Additionally, from start-up perspectives, the fixed speed pump need to be started against an optimum pressure build up on the discharge which can be fulfilled by the start with the VSD pumps such that fixed speed will not have to experience large throttling against its discharge FCV and hence energy loss. However, starting the fixed speed without soft start feature need to be taken into account when designing the electrical load of the system unlike the case of VSD pumps which by default possess the feature of soft motor start with reduced load on the electrical system.

Appreciate your views on the above.

RE: Operating Fixed Speed and Variable Speed pumps in Parallel

The fixed speed pump would have a min flow recycle control loop? So you can start this pump with discharge FCV temporarily closed and min flow loop active, and install a soft start for this pump at MCC if required.

RE: Operating Fixed Speed and Variable Speed pumps in Parallel

Well it's quite difficult here to comment on a vague system description as the importance of one factor over another is impossible to judge.

For start-up, if you're concerned over runaway / overflow of the fixed speed unit, just start the pump against a closed control valve and then slowly open it controlling on flow. Any small energy loss is negligible.
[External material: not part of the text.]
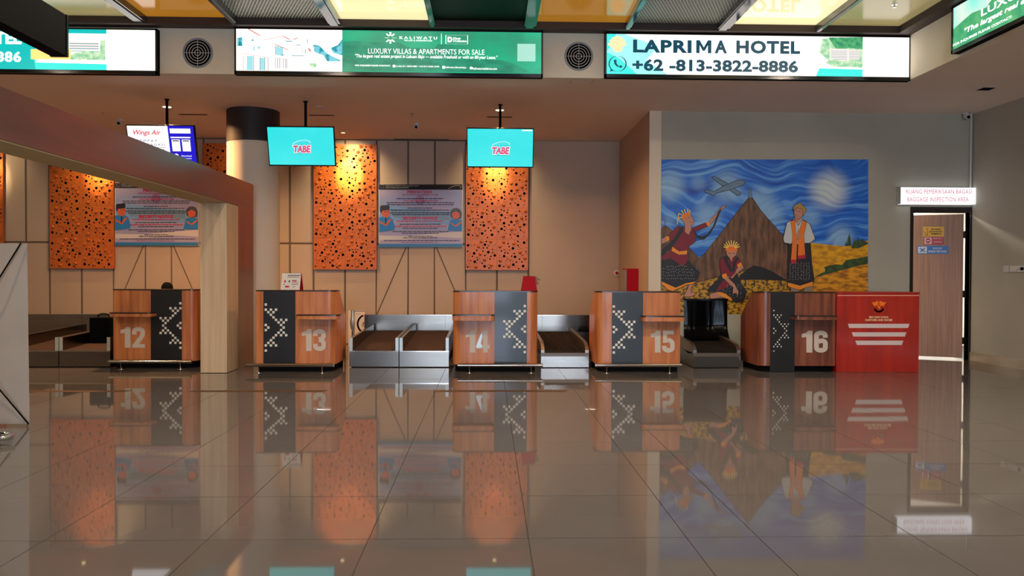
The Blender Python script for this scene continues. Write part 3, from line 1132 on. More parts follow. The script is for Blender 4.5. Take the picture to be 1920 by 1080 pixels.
def digit(cv, ch, x0, y0, x1, y1, m):
    """condensed heavy numerals on a 10 x 17 grid, y up"""
    def T(p):
        return (x0 + p[0] / 10 * (x1 - x0), y1 - p[1] / 17 * (y1 - y0))

    def stroke(path, w=3.5):
        cv.mb.use(m)
        h = w / 2
        n = len(path)
        L_, R_ = [], []
        for i in range(n):
            a = Vector(path[max(i - 1, 0)])
            b = Vector(path[min(i + 1, n - 1)])
            t_ = (b - a).normalized()
            nn = Vector((-t_.y, t_.x)) * h
            L_.append(tuple(Vector(path[i]) + nn))
            R_.append(tuple(Vector(path[i]) - nn))
        for i in range(n - 1):
            cv.mb.add([cv.P(T(p)) for p in (L_[i], L_[i + 1], R_[i + 1], R_[i])], [(0, 1, 2, 3)])
            cv.d += 0.00004
        cv.d += 0.0003

    def P_(pts):
        cv.mb.use(m)
        cv.d += 0.0003
        cv.mb.add([cv.P(T(p)) for p in pts], [tuple(range(len(pts)))])
    if ch == '1':
        P_([(4.3, 0), (8.4, 0), (8.4, 17), (5.4, 17), (4.4, 15.4), (1.2, 14.6), (1.2, 11.6), (4.3, 12.2)])
    elif ch == '2':
        stroke([(1.8, 10.8), (1.8, 13.4)] + arc(5, 13.4, 3.2, 1.9, 180, 0)[1:] + [(8.2, 11.2), (7.8, 9.6), (5.2, 6.0), (3.4, 3.4), (2.2, 1.4)])
        P_([(0.3, 0), (9.9, 0), (9.9, 3), (0.3, 3)])
    elif ch == '3':
        stroke([(1.8, 11.6), (1.8, 13.4)] + arc(5, 13.4, 3.2, 1.9, 180, 0)[1:] + [(8.1, 11.2), (7.2, 9.6), (4.6, 8.9)])
        stroke([(4.6, 8.6), (7.4, 8.0), (8.2, 6.2), (8.2, 3.6)] + arc(5, 3.6, 3.2, 1.9, 0, -180)[1:] + [(1.8, 5.6)])
    elif ch == '4':
        P_([(5, 0), (8.4, 0), (8.4, 17), (5, 17)])
        P_([(0, 3), (10, 3), (10, 6), (0, 6)])
        P_([(0, 6), (2.8, 6), (5.4, 13.2), (5, 17), (4.2, 17)])
    elif ch == '5':
        P_([(0.8, 14), (9.3, 14), (9.3, 17), (0.8, 17)])
        P_([(0.8, 7.6), (3.9, 7.6), (4.0, 14.0), (0.8, 14.0)])
        P_([(3.9, 7.9), (5.0, 8.1), (5.0, 11.2), (3.95, 10.4)])
        stroke(arc(5.0, 6.6, 3.2, 3.0, 90, 0) + [(8.2, 3.6)] + arc(5, 3.6, 3.2, 1.9, 0, -180)[1:] + [(1.8, 5.2)])
    elif ch == '6':
        stroke([(8.2, 11.6), (8.2, 13.4)] + arc(5, 13.4, 3.2, 1.9, 0, 180)[1:] + [(1.8, 3.6)] + arc(5, 3.6, 3.2, 1.9, 180, 360)[1:] + [(8.2, 7.2)] + arc(5.4, 7.2, 2.8, 2.0, 0, 90)[1:] + [(3.2, 8.6)])


def counter(num, pxl, Yf, dark, pat, pat_steps, mirror, numbox, ledge, rail, label, wood=M_WOOD, dk=M_CHAR, pxr=None, dot=0.5, rl=0.1, rr=0.1, kick=0.10):
    x0 = atY(pxl, 620, Yf)[0]
    x1 = atY(pxr, 620, Yf)[0] if pxr else x0 + 1.165
    H = 1.095
    r = 0.10
    t = thing('check_in_counter', label, 'counter', ((x0 + x1) / 2, Yf, 0), 'numbered check-in counters')
    D1, D2 = 0.30, 0.80
    body = MB()
    body.extrude(frect(x0, x1, Yf, Yf + D1, rl, rr), 'z', kick, H)
    body.build('front_body', wood, t, smooth=True)
    for xa, xb in ((x0, x0 + 0.03), (x1 - 0.03, x1)):
        MB().extrude([(Yf + D1, kick), (Yf + D2, kick), (Yf + D2, 0.74), (Yf + D1, H)], 'x', xa, xb).build('side_panel', wood, t)
    MB().box(x0 + 0.03, x1 - 0.03, Yf + D1, Yf + D2 - 0.02, 0.72, 0.75).build('staff_desk', wood, t)
    MB().extrude(frect(x0 - 0.004, x1 + 0.004, Yf - 0.004, Yf + D1, rl, rr), 'z', H, H + 0.016).build('worktop', M_TOP, t, smooth=True)
    MB().extrude(frect(x0 + 0.03, x1 - 0.03, Yf + 0.03, Yf + D2 - 0.03, rl, rr), 'z', 0, kick).build('plinth', M_BLACK, t, smooth=True)
    a, _ = atY(dark[0], 620, Yf)
    b, _ = atY(dark[1], 620, Yf)
    zlo = 0.004 if num == '16' else kick + 0.005
    yf = Yf + (0.0 if num != '16' else 0.0)
    dp = MB().box(a, b, yf - 0.004, yf + 0.035, zlo, H).build('dark_panel', dk, t)
    cv = Canvas(t, planeY(yf - 0.004), (0, 0), 1.0, start=0.0015)
    for row, cols in PATTERN.items():
        for c in cols:
            cx = pat[0] + (-1 if mirror else 1) * c * pat_steps[0]
            cy = pat[1] + row * pat_steps[1]
            hx, hy = dot * pat_steps[0] * 0.92, dot * pat_steps[1] * 0.92
            cv.mb.use(M_WHITEDOT)
            cv.mb.add([cv.P(p) for p in ((cx - hx, cy + hy), (cx + hx, cy + hy), (cx + hx, cy - hy), (cx - hx, cy - hy))], [(0, 1, 2, 3)])
    cv.end('inlay_pattern')
    cv = Canvas(t, planeY(Yf), (0, 0), 1.0, start=0.002)
    nx0, ny0, nx1, ny1 = numbox
    mid = nx0 + (nx1 - nx0) * 0.48
    digit(cv, num[0], nx0 - 2, ny0, nx0 + (nx1 - nx0) * 0.52 - 0.5, ny1, M_NUM)
    digit(cv, num[1], mid, ny0, nx1, ny1, M_NUM)
    cv.end('counter_number')
    # bag ledge
    la, lz1 = atY(ledge[0], ledge[2], Yf - 0.2)
    lb_, lz0 = atY(ledge[1], ledge[3], Yf - 0.2)
    lm = MB()
    lm.extrude(rrect(la, lb_, Yf - 0.2, Yf + 0.002, 0.05, 'front', 5), 'z', lz0, lz1 - 0.016)
    lo = lm.build('bag_ledge', wood, t, smooth=True)
    MB().extrude(rrect(la - 0.003, lb_ + 0.003, Yf - 0.203, Yf + 0.002, 0.05, 'front', 5), 'z', lz1 - 0.016, lz1).build('ledge_top', M_TOP, lo, smooth=True)
    if rail:
        ra, rz = atY(rail[0], rail[2], Yf - 0.14)
        rb, _ = atY(rail[1], rail[2], Yf - 0.14)
        rz = 0.105
        ro = MB().tube([(ra, Yf - 0.14, rz), (rb, Yf - 0.14, rz)], 0.024, n=12).build('foot_rail', M_STEELR, t, smooth=True)
        st = MB()
        for sx in (ra + 0.16, rb - 0.16):
            st.tube([(sx, Yf - 0.14, rz), (sx, Yf - 0.11, 0.0)], 0.009, n=8)
            st.lathe([(0.05, 0), (0.05, 0.006)], (sx, Yf - 0.11, 0), n=16)
        st.build('rail_stand', M_STEELR, ro, smooth=True)
    return t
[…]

VFDs are not always the best solution as they leak energy continuously and it's worse at low power. Each system is different in terms of system curve(s), operations, turn down, time running at different flowrates so you can't have a one size fits all policy here. Sometimes VFD is the most efficient / lowest cos solution, sometimes it isn't. Just because you're throttling a fixed speed unit doesn't always mean a big energy loss. Pumps use less power with lower flow. so long as your pump is sized properly to match the pressure required for the duty flow then it may use less power than a VFD unit.

If you're hurting for electrical supply on start, then soft start units are a lot cheaper than full VFD.

Remember - More details = better answers
Also: If you get a response it's polite to respond to it.